Truly Powerful People (358)

358.
Join me in inspiring truly powerful people. Each day I will add a new thought, story or idea to support your quest and mine.

I never read one book at a time. I always have a few in progress and that sometimes makes for interesting information overlap. Right now, I’m tapping my foot waiting for George R.R. Martin to release book 6 in his Song of Ice and Fire series, The Game of Thrones. It is like cocaine; once you start you need the next book. I’ve had the shakes for a few months. If you know George, please tell him to get on it.

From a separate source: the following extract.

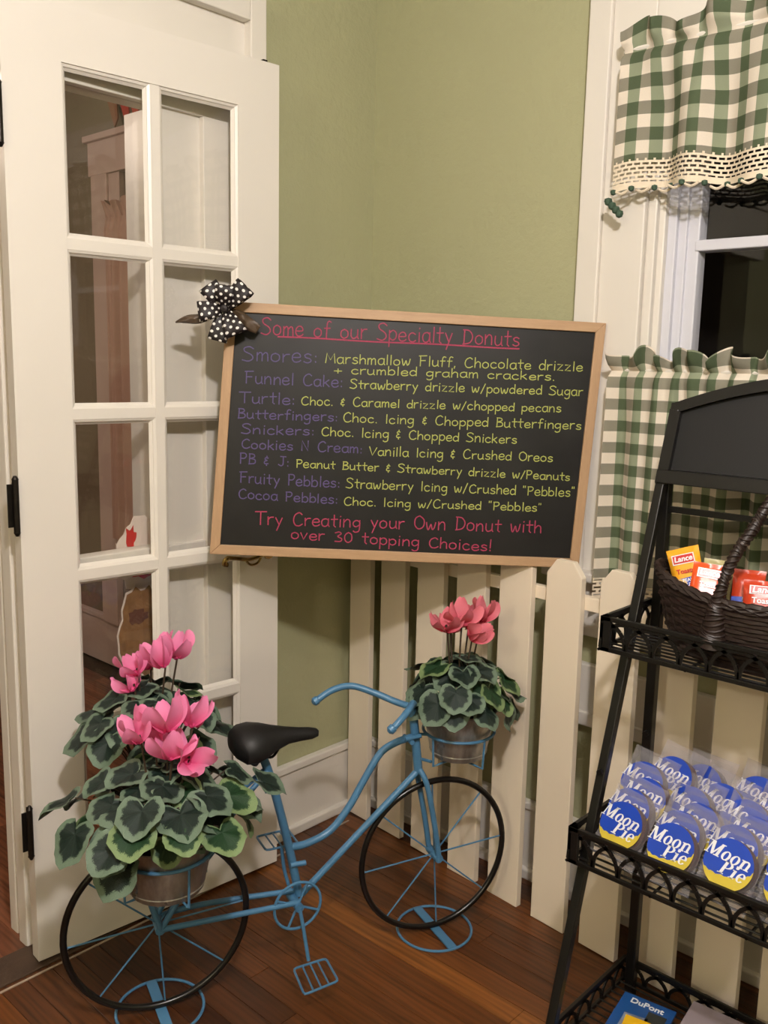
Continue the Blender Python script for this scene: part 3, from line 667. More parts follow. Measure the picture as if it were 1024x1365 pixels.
# ------------------------------------------------------------------ polka-dot bow on the corner of the board
bow_c = BLc+U_*(K*.56+.0)+V_*.555+N_*.02
bow = empty('ribbon_bow', bow_c); bow.rotation_euler = bd.rotation_euler
tag(bow, 'black ribbon bow with white dots on the upper left board corner', 'bow')
def ribbon(path, widths, axis_fn, mat, name):
    pts = smooth_pts(path, 6); n = len(pts); mb = MB(); vs = []; L = 0; Ls = []
    for i, p in enumerate(pts):
        if i: L += (pts[i]-pts[i-1]).length
        Ls.append(L); f = i/(n-1)
        k = f*(len(widths)-1); a = int(min(k, len(widths)-2)); wv = widths[a]+(widths[a+1]-widths[a])*(k-a)
        ax = axis_fn.normalized()
        for j in range(5):
            q = (j/4-.5); vs.append(p+ax*(q*wv)+Vector((0, 0, .003*math.sin(f*9+j*1.6)+.006*(.25-q*q)*1.0)))
    fs = []; uv = []
    for i in range(n-1):
        for j in range(4):
            a = i*5+j; fs.append((a, a+1, a+6, a+5))
            uv.append([(1+Ls[i], .5+(j/4-.5)*.036), (1+Ls[i], .5+((j+1)/4-.5)*.036), (1+Ls[i+1], .5+((j+1)/4-.5)*.036), (1+Ls[i+1], .5+(j/4-.5)*.036)])
    mb.add(vs, fs, uv)
    o = obj(name, mb, mat, bow, smooth=True); s_ = o.modifiers.new('solid', 'SOLIDIFY'); s_.thickness = .0008
    return o
def loop(ang, L, w, h, base=.004):
    a = math.radians(ang); d = Vector((math.cos(a), math.sin(a), 0)); perp = Vector((-d.y, d.x, 0)); z = Vector((0, 0, 1))
    path = [d*0+z*base, d*L*.45+z*(base+h*.8), d*L*.9+z*(base+h*.9), d*L*1.0+z*(base+h*.45), d*L*.85+z*base, d*L*.4+z*base*.8, z*base*.7]
    ribbon(path, [.014, .036, w, w, w*.98, .034, .014], perp, m_dots, 'ribbon_loop')
loop(128, .062, .046, .022, .012); loop(48, .070, .046, .026, .014); loop(190, .058, .044, .024, .010); loop(258, .072, .042, .014, .006)
loop(298, .062, .048, .022, .010); loop(88, .050, .040, .030, .018)
ribbon([Vector((0, 0, .003)), Vector((-.05, -.022, .006)), Vector((-.085, -.026, .010)), Vector((-.108, -.034, .004))], [.016, .024, .018, .003], Vector((.25, 1, 0)), m_org, 'ribbon_tail')
ribbon([Vector((.0, 0, .004)), Vector((.03, -.012, .012)), Vector((.055, -.030, .008)), Vector((.075, -.040, .003))], [.012, .024, .028, .02], Vector((.5, .8, 0)), m_org, 'ribbon_tail')
obj('knot', MB().lathe([(.0005, .012), (.007, .010), (.010, .004), (.009, -.002), (.0005, -.004)], 12, (0, 0, .022)), m_dots, bow, smooth=True)

# ------------------------------------------------------------------ bicycle planter
BA = -.3633; bike = empty('bicycle_planter', (-.988, -.334, 0), BA)
tag(bike, 'sky blue decorative metal bicycle planter with black seat and black wheel rims', 'bicycle')
# local: x forward, y to the left (towards the wall), z up
HR, HF, RW = Vector((0, 0, .197)), Vector((.656, 0, .199)), .186
def wheel(c, turn):
    pts = [(RW*math.cos(2*PI*k/64)*math.cos(turn), RW*math.cos(2*PI*k/64)*math.sin(turn), RW*math.sin(2*PI*k/64)) for k in range(64)]
    wh = obj('wheel_rim', MB().tube(pts, .0072, 10, closed=True), m_tire, bike, smooth=True); wh.location = c
    for k in range(8):
        a = 2*PI*(k+.08)/8; s_ = obj('spoke', MB().tube([(.008*math.cos(a)*math.cos(turn), .008*math.cos(a)*math.sin(turn), .008*math.sin(a)), ((RW-.004)*math.cos(a)*math.cos(turn), (RW-.004)*math.cos(a)*math.sin(turn), (RW-.004)*math.sin(a))], .0019, 6), m_blue, wh)
    obj('hub', MB().tube([(-.028*-math.sin(turn), -.028*math.cos(turn), 0), (.028*-math.sin(turn), .028*math.cos(turn), 0)], .010, 10), m_blue, wh, smooth=True)
wheel(HR, -.06); wheel(HF, -.06)
def part(name, paths, r, mat=m_blue, seg=10, n=6):
    mb = MB()
    for p in paths: mb.tube(smooth_pts(p, n) if len(p) > 2 else p, r, seg)
    return obj(name, mb, mat, bike, smooth=True)
part('seat_tube', [[(.222, 0, .535), (.249, 0, .455), (.287, 0, .302), (.311, 0, .182)]], .0095)
part('top_tube', [[(.289, 0, .300), (.33, 0, .300), (.385, 0, .318), (.43, 0, .365), (.465, 0, .42), (.505, 0, .478), (.545, 0, .498), (.592, 0, .505)]], .0085)
part('down_tube', [[(.318, 0, .182), (.606, 0, .420)]], .0080)
part('head_tube', [[(.583, 0, .575), (.590, 0, .545), (.606, 0, .418)]], .0105)
part('fork_blade', [[(.606, .004, .425), (.618, .022, .39), (.640, .024, .29), (.656, .024, .197)]], .0068)
part('fork_blade', [[(.606, -.004, .425), (.618, -.022, .39), (.640, -.024, .29), (.656, -.024, .197)]], .0068)
part('chain_stay', [[(0, -.024, .197), (.298, -.030, .183)]], .0062)
part('chain_stay', [[(0, .024, .197), (.10, .024, .20), (.311, .004, .19)]], .0062)
part('seat_stay', [[(0, -.024, .197), (.14, -.022, .40), (.236, -.006, .490)]], .0060)
part('seat_stay', [[(0, .024, .197), (.14, .022, .40), (.236, .006, .490)]], .0060)
part('rack_stay', [[(0, -.024, .197), (-.03, -.045, .30)]], .0060); part('rack_stay', [[(0, .024, .197), (-.03, .045, .30)]], .0060)
part('handlebar', [[(.389, .100, .586), (.43, .100, .606), (.475, .092, .612), (.52, .065, .598), (.56, .03, .582), (.583, 0, .578)]], .0078)
part('handlebar', [[(.482, -.100, .578), (.505, -.098, .596), (.530, -.085, .609), (.555, -.055, .609), (.575, -.025, .594), (.583, 0, .578)]], .0078)
obj('grip_cap', MB().tube([(.397, .100, .590), (.392, .100, .588), (.384, .100, .584), (.380, .100, .582)], [.004, .0098, .0098, .004], 12), m_blue, bike, smooth=True)
obj('grip_cap', MB().tube([(.490, -.100, .585), (.486, -.100, .582), (.478, -.100, .576), (.474, -.100, .573)], [.004, .0098, .0098, .004], 12), m_blue, bike, smooth=True)
part('clamp_screw', [[(.560, -.018, .510), (.600, -.018, .512)]], .005, n=2)
part('clamp_screw', [[(.575, -.024, .502), (.575, .015, .502)]], .006); part('clamp_screw', [[(.228, -.01, .448), (.262, -.012, .455)]], .006)
part('clamp_screw', [[(.288, -.008, .262), (.322, -.012, .262)]], .006)
# saddle
def saddle():
    st = [(.158, .010, .560, .575), (.162, .040, .538, .585), (.178, .058, .528, .594), (.200, .060, .526, .596), (.225, .050, .532, .592), (.25, .035, .540, .585), (.28, .022, .546, .578), (.31, .017, .546, .572), (.335, .016, .546, .568), (.350, .011, .549, .564), (.354, .003, .553, .560)]
    vs = []; seg = 16; mb = MB()
    for (x, hw, zb, zt) in st:
        for k in range(seg):
            a = 2*PI*k/seg; cx = math.cos(a); s_ = math.sin(a)
            vs.append((x, hw*math.copysign(abs(cx)**.7, cx), (zb+zt)/2+(zt-zb)/2*math.copysign(abs(s_)**.8, s_)-(.010*abs(cx)**2*(hw/.06))))
    n = len(st); fs = [(i*seg+k, i*seg+(k+1) % seg, (i+1)*seg+(k+1) % seg, (i+1)*seg+k) for i in range(n-1) for k in range(seg)]
    fs += [tuple(range(seg)), tuple((n-1)*seg+k for k in range(seg))]
    return mb.add(vs, fs)
sd = obj('saddle', saddle(), m_saddle, bike, smooth=True)
obj('seat_spring', MB().tube(smooth_pts([(.185, -.03, .532), (.205, -.02, .515), (.225, 0, .522), (.245, -.01, .522), (.26, -.015, .545)], 5), .003, 8).tube(smooth_pts([(.185, .03, .532), (.205, .02, .515), (.225, 0, .522), (.245, .01, .522), (.26, .015, .545)], 5), .003, 8), m_black, sd, smooth=True)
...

As I was reading book 5 I was also reading Dylan Ratigan’s Greedy Bastards. It helped me resolve some questions that I’ve been pondering for a while – for instance, my question: Given what we know about learning and education, what keeps us from creating a system that supports what all the data and research (and common sense) suggests? We’ve known the problems with the current system for 40 years! Why are we so incapable of acting on what we know? He has a very specific and compelling answer. Read the book – and do not take what he says at face value; spend 10 minutes researching some of the data he presents; you will ask yourself, “How did we let this happen?”

George R.R. Martin’s done a great study of feudal life and Dylan Ratigan helped me see some practices from the medieval world that I thought were long gone but have now realized are with us still. For instance, it was common for a lord or king to raise the children of a conquered foe – or potential foe. The children were an insurance policy against an attack. They were credit default swaps. You’d think twice before making an act of aggression when your opponent had your child.

Marriages worked much in the same way. Powerful families were intentionally linked through arranged marriages. You do not want to go to war against your in-laws, especially when there are grandchildren involved. A marriage was a power alliance. Mixing a bloodline was a way to increase power and assert control.

The hostages and arranged marriages of our day have taken a slightly less visible form but are they operate according to much the same principle. Dylan Ratigan asks us to consider this: the actual author of the health care reform bill was employed by the healthcare industry; the actual author of banking reform legislation was a banker. Our representatives do not write the legislation they propose. Why? Big business is like a feudal lord who holds hostage the children of our politicians: politicians will undertake no legislation hostile to those who hold the purse strings – which means they cannot undertake legislation that serves first the needs of the people.

The marriages are also arranged. You can’t get to into higher office without an extraordinary amount of money and the money is not freely given: there are expectations in return for support. Don’t you love the term, “super-pack?” I learned that there are dozens of paid lobbyists for every single politician in Washington. That’s a lot of money in play and favor to curry.

None of this is new news – and that’s my point. A crisis of leadership is really a failure of the followers. Here’s another of my questions: I’ve done a lot of work in the private sector and I have yet to meet a company that has the nation’s best interest at heart; why do we assume that a business model should be at the center of our public decision-making processes or that the private sector produces public-minded leaders? Self-interest is not the same as public interest.

In my George R.R. Martin/Dylan Ratigan information overlap there is an image that serves as the perfect metaphor: when it does finally and inevitably come to battle, the kings sit on the hill and the well protected lords lead the common people to slaughter. The people have no say in the game of thrones but pay the price in full. My question: why do continue to follow?